San Jac students showcase diversity through fashion show

A growing trend towards tolerance and acceptance has brought about the celebration of cultural differences.


International Student Organization (ISO) President, Zahra Shihabuddin, said diversity helps his club stand out at San Jacinto College South Campus.


“We don’t focus on the regular cliché ‘let’s play games,’ ‘let’s go here,’” Shihabuddin said. “We’re focused on expanding our horizons; try to get people to see what is beyond their American borders.”


To further this expansion, ISO is co-hosting, along with English for Speakers of Other Languages (ESOL), their second culturally-diverse fashion show.


Shihabuddin credits ISO and Student Government Association (SGA) member Kevin Mungai for conceiving the initial idea for the show.


“For us, we wanted to do something different,” Mungai said. “This is a cultural event.”


Centered on an array of fashion styles, Mungai said the show aims to demonstrate how clothing has different functions in different cultures.

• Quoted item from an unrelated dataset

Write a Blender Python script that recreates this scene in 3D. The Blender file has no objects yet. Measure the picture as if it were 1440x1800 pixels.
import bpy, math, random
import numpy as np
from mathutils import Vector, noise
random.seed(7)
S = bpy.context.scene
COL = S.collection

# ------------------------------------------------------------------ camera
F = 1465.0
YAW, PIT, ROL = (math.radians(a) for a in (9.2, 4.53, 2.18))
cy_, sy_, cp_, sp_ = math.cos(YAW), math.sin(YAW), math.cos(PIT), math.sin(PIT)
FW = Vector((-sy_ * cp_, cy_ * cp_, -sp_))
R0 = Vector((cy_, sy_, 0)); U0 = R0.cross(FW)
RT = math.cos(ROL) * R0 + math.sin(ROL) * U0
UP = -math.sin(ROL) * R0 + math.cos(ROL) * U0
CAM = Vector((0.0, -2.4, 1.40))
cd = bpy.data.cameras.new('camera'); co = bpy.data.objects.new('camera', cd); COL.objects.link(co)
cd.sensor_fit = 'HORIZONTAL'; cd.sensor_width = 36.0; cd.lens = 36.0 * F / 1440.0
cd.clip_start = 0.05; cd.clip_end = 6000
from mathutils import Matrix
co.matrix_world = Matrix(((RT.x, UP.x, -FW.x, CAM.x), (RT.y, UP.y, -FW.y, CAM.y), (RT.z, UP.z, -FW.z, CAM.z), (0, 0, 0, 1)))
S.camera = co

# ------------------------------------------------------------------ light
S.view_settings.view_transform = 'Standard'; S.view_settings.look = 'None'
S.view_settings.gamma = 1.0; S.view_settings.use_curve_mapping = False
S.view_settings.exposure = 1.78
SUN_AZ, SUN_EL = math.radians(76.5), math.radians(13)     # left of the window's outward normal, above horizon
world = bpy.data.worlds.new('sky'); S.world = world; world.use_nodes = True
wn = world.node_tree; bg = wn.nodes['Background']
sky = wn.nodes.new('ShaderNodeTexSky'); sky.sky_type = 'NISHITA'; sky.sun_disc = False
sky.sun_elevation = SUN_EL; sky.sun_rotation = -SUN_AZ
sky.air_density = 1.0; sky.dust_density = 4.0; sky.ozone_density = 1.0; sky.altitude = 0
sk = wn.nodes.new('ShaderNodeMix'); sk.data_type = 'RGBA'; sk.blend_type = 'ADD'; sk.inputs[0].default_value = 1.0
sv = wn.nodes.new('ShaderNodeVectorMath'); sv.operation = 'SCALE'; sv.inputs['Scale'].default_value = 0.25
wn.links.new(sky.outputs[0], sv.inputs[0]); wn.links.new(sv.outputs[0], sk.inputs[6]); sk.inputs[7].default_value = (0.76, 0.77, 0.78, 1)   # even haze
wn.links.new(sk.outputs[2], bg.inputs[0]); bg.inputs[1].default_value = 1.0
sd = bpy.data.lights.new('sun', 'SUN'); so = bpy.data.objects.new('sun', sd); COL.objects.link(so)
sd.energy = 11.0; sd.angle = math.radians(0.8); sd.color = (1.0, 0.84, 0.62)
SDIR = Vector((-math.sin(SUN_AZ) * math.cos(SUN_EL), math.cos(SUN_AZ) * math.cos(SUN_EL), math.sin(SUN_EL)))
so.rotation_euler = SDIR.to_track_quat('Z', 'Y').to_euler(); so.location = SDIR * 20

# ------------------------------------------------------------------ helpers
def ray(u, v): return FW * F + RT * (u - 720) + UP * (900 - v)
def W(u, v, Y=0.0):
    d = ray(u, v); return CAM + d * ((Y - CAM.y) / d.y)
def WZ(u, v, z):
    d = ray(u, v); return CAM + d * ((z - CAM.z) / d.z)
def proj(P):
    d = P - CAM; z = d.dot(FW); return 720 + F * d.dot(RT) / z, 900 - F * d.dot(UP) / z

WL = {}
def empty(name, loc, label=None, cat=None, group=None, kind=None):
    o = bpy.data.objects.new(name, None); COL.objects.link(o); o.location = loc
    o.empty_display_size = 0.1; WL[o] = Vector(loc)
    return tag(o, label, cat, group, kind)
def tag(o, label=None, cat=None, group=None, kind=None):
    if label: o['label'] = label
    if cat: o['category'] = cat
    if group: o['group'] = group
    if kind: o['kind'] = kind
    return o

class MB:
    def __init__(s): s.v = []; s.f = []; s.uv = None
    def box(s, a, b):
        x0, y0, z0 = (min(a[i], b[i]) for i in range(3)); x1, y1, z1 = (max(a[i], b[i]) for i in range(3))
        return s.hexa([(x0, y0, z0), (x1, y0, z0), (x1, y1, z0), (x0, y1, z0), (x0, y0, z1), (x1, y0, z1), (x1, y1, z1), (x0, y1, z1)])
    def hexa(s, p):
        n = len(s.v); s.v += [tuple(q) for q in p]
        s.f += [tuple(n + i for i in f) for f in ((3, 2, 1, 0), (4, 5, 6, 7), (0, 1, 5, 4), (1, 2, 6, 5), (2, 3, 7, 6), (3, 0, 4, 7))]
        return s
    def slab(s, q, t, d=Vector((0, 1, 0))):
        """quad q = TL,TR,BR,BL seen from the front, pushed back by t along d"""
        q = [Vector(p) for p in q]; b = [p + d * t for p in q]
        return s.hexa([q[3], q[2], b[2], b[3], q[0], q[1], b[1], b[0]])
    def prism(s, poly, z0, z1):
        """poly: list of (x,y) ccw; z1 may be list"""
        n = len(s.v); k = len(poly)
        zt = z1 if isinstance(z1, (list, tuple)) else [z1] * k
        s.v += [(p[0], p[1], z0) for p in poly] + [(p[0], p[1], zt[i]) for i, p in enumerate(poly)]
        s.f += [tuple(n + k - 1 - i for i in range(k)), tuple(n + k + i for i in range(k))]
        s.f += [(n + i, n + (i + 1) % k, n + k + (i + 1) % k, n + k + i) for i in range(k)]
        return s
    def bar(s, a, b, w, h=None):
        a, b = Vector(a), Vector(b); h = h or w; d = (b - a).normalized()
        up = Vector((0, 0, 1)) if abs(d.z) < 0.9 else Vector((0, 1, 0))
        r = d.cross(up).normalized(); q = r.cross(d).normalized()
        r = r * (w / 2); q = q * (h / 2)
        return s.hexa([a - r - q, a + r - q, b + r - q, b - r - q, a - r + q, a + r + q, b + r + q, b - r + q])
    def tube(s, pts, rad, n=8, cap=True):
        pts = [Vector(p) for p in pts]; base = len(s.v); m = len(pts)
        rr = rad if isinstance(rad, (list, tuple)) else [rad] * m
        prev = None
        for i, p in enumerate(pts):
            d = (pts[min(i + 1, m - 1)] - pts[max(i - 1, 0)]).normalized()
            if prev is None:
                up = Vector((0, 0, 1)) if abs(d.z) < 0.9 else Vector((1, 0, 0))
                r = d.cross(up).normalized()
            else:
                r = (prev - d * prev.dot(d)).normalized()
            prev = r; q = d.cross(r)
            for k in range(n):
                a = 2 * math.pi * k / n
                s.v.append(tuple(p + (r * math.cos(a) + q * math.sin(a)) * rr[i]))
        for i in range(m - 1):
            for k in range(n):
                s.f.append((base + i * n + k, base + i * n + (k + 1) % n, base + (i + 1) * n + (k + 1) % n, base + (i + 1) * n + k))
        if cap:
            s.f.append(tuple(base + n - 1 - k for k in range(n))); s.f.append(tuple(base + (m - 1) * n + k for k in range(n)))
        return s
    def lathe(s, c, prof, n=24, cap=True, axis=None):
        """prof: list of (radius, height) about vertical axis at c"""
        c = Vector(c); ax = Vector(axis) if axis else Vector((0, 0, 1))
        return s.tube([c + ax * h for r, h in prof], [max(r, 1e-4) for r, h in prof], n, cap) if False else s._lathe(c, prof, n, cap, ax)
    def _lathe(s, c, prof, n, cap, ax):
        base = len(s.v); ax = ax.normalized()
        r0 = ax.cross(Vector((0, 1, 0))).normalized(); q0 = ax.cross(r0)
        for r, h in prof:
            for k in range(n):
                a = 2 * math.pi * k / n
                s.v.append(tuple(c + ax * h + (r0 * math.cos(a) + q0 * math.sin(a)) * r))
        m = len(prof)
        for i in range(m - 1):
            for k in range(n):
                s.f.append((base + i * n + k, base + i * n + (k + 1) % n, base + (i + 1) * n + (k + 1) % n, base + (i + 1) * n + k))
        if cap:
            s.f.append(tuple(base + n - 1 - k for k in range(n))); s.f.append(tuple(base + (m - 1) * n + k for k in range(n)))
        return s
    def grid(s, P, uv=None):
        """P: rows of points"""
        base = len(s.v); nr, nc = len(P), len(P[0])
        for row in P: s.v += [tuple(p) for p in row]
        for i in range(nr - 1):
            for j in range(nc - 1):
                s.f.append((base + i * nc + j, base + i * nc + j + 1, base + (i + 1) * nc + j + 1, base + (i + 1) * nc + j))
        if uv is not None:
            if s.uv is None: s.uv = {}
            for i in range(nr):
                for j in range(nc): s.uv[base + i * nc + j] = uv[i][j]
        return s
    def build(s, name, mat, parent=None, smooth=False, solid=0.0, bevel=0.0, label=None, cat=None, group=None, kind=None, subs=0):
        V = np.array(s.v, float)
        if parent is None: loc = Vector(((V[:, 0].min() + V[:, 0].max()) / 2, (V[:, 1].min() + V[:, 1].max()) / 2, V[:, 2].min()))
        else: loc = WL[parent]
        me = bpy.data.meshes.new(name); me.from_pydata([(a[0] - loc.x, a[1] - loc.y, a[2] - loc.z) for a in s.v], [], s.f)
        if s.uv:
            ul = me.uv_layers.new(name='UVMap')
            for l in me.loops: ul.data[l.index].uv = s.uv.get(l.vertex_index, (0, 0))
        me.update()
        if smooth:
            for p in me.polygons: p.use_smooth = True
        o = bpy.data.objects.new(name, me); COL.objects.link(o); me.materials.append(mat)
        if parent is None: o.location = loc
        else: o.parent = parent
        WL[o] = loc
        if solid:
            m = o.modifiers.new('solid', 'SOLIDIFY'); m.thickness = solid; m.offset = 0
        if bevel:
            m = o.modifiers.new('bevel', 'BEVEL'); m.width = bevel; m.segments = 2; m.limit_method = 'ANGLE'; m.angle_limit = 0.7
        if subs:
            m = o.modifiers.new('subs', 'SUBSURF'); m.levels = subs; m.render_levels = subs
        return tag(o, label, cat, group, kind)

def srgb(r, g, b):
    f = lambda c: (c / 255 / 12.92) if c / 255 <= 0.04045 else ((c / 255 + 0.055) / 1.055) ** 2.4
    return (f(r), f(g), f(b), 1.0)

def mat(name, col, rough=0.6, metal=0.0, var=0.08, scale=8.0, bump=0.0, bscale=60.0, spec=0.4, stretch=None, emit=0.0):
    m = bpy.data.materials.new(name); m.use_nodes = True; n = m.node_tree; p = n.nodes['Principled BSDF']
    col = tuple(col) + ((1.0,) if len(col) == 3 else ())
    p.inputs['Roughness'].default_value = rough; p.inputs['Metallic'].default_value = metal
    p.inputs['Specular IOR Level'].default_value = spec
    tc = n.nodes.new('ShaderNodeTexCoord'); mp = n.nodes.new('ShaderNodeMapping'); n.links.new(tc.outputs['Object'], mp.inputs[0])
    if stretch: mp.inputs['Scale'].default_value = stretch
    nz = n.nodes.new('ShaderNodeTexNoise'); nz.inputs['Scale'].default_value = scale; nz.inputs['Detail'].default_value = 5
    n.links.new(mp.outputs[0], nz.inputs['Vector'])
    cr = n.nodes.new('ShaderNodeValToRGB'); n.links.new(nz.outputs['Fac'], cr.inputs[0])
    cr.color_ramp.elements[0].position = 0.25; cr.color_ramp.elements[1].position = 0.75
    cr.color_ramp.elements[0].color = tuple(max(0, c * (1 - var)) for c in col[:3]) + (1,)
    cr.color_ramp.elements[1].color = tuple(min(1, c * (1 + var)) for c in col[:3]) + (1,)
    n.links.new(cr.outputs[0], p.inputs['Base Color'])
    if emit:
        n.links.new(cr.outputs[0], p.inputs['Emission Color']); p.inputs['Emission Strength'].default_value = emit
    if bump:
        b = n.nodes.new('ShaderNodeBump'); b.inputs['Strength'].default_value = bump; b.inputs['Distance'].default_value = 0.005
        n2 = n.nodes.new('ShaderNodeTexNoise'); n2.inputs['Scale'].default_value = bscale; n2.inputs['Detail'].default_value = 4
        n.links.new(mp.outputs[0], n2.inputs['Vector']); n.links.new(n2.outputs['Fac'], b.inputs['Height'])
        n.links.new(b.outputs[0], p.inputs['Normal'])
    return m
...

According to Shihabuddin, last year’s fashion show was ISO’s first successful event. The open-mindedness of one participant was “the most beautiful thing” about the show, Shihabuddin said.


“I remember there was this African-American girl who wore the Indian Sari. She was very gorgeous,” Shihabuddin said. “She wore something that is completely different and does not reflect her culture at all. It showed that connection in cultures, and acceptance with one another,” Shihabuddin said.


Meanwhile, Mungai said many other San Jac organizations collaborated with ISO and ESOL in putting on the fashion show, including the Cosmetology Club.


“We try our best to involve other clubs,” Shihabuddin said. “The event tends to be stronger and is more likely to be successful.”


Mathematics Professor and ISO advisor, Zoya Birring, said last year’s Thanksgiving dinner was another of the club’s triumphs.


“We had over 70 people and for some of those international students, this was their first time for traditional Thanksgiving,” Birring said.


Shihabuddin said the dinner actually showed international students how Americans celebrate the Thanksgiving holiday.


According to Shihabuddin, students from across the San Jac district travel to South campus, “just to attend our events. It’s kind of like we’re the headquarters and they’re the satellite places.”


Birring said ISO members represent over 50 countries including Nepal, Vietnam, Kenya, Uganda, Nigeria and Mexico.


“We had several committed students,” Birring said. “That’s why we had such a successful year last year.”


Although many ISO members have international roots, American-born students are also involved in the club.


“We have students that have different backgrounds, but then they’re born and raised in America,” Shihabuddin said.


As a first-generation American born in India, Birring said her interest in ISO stems from her own experience of being an international student.


“Honestly, out of all the things I do out of San Jac, this is one of my favorite things to do,” Birring said. “Just to mentor and talk to these young kids, and learn a lot. It’s very fulfilling.”


Shihabuddin said the need for clubs like ISO arises from the College’s diverse student body.


“I’ve been an international student before. I know if I met somebody else, who’s at least close to where I come from, I attach myself to that person,” Shihabuddin said. “I feel like that’s a symbol of home.”


Furthermore, Mungai said diversity, as showcased by the fashion show, helps foster understanding and appreciation for other cultures.


“It’s like walking into a garden,” Mungai said. “A garden has (a) different variety of flowers and plants…. You can relate with maybe the costume. So there’s that relation in saying that ‘hey, you know, we’re not far from each other.’”


The fashion show starts at 6 p.m., Wednesday, April 9 in the banquet room of the J.D. Bruce Student Center at South campus.